* Set problem
Find every line with the word "from". Copy those lines.
-- START --
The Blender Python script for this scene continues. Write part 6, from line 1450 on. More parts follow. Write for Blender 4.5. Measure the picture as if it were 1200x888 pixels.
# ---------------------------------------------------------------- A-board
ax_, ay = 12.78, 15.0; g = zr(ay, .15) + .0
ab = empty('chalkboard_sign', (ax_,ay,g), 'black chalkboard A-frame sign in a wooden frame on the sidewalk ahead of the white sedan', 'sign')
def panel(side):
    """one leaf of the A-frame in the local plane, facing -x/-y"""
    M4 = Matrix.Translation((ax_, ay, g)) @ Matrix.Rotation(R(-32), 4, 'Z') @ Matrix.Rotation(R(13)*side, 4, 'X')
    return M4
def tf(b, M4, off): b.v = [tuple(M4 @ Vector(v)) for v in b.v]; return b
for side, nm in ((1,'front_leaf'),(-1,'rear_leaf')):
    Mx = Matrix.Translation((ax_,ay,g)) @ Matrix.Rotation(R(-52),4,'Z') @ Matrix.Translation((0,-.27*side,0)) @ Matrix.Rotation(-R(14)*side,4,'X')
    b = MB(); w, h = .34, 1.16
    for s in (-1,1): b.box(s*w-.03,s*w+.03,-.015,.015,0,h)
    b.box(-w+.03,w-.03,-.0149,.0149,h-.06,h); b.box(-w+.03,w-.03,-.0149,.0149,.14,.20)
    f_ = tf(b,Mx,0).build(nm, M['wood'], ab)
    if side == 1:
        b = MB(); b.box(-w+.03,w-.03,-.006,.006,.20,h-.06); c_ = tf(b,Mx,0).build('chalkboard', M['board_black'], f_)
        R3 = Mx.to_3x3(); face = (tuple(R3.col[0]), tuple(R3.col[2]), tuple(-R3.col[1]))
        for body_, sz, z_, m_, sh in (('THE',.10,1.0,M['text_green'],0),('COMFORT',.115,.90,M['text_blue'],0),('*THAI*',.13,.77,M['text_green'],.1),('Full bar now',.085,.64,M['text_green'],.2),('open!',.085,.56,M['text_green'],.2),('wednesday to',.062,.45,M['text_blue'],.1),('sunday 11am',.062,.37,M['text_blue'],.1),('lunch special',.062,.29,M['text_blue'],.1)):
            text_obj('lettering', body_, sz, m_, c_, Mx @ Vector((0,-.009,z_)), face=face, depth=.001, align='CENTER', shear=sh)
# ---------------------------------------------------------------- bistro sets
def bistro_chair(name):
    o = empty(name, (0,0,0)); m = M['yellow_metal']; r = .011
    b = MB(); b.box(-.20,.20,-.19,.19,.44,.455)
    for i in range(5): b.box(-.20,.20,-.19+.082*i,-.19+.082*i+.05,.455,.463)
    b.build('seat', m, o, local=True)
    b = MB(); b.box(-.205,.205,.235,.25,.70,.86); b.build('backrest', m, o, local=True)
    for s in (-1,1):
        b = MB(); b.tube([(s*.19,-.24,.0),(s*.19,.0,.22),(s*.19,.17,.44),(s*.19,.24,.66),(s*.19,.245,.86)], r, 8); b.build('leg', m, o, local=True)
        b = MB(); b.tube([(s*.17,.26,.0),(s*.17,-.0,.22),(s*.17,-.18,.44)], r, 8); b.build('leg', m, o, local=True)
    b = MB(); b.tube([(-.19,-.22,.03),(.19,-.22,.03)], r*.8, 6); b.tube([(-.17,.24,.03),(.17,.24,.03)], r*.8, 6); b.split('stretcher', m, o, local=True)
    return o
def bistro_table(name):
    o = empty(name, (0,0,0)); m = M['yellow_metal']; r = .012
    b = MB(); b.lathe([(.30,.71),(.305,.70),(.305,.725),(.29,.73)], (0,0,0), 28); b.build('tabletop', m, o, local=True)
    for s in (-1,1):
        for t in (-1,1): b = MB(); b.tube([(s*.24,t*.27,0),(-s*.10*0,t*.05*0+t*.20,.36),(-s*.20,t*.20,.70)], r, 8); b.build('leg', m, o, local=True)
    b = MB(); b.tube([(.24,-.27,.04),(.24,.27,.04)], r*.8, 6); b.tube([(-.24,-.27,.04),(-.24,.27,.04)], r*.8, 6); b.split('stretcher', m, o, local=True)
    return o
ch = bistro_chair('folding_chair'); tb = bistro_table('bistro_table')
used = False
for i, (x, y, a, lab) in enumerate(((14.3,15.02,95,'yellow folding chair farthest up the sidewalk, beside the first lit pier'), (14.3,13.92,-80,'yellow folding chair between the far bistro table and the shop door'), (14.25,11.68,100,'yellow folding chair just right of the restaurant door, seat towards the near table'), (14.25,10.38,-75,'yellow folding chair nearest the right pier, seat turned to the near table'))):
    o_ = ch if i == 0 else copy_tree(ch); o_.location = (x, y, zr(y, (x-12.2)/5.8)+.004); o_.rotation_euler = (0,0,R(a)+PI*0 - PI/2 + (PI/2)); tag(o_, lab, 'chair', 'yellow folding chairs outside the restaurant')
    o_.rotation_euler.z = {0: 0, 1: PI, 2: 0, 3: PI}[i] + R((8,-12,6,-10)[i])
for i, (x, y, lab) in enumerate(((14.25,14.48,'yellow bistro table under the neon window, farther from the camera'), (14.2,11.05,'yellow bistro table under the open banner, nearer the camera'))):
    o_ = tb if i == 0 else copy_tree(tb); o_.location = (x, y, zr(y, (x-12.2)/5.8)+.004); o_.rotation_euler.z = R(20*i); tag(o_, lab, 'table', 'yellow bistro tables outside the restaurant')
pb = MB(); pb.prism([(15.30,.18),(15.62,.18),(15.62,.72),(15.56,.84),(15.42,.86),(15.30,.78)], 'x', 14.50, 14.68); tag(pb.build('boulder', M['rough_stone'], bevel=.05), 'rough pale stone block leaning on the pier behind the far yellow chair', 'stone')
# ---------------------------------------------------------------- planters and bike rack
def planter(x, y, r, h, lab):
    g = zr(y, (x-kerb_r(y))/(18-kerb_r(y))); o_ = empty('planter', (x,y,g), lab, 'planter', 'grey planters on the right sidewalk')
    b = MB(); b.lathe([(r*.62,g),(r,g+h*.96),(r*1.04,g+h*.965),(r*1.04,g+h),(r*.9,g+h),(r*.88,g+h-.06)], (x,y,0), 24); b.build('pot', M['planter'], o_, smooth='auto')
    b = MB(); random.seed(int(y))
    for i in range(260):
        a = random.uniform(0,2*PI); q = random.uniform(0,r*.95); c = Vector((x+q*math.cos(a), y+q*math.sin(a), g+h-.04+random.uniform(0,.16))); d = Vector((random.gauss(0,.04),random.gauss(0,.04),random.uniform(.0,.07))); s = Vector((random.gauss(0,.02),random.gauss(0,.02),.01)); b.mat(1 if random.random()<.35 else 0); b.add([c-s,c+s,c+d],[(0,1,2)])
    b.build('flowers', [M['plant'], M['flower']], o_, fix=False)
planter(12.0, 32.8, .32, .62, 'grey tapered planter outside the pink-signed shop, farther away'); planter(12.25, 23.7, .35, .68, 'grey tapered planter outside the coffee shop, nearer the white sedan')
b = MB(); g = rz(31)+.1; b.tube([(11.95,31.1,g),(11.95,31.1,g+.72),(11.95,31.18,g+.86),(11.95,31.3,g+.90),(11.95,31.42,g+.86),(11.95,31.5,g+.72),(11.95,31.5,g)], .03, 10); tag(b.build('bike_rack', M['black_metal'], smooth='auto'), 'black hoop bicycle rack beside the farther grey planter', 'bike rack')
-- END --
* Reply to the exercise
The Blender Python script for this scene continues. Write part 6, from line 1450 on. More parts follow. Write for Blender 4.5. Measure the picture as if it were 1200x888 pixels.
for i, (x, y, lab) in enumerate(((14.25,14.48,'yellow bistro table under the neon window, farther from the camera'), (14.2,11.05,'yellow bistro table under the open banner, nearer the camera'))):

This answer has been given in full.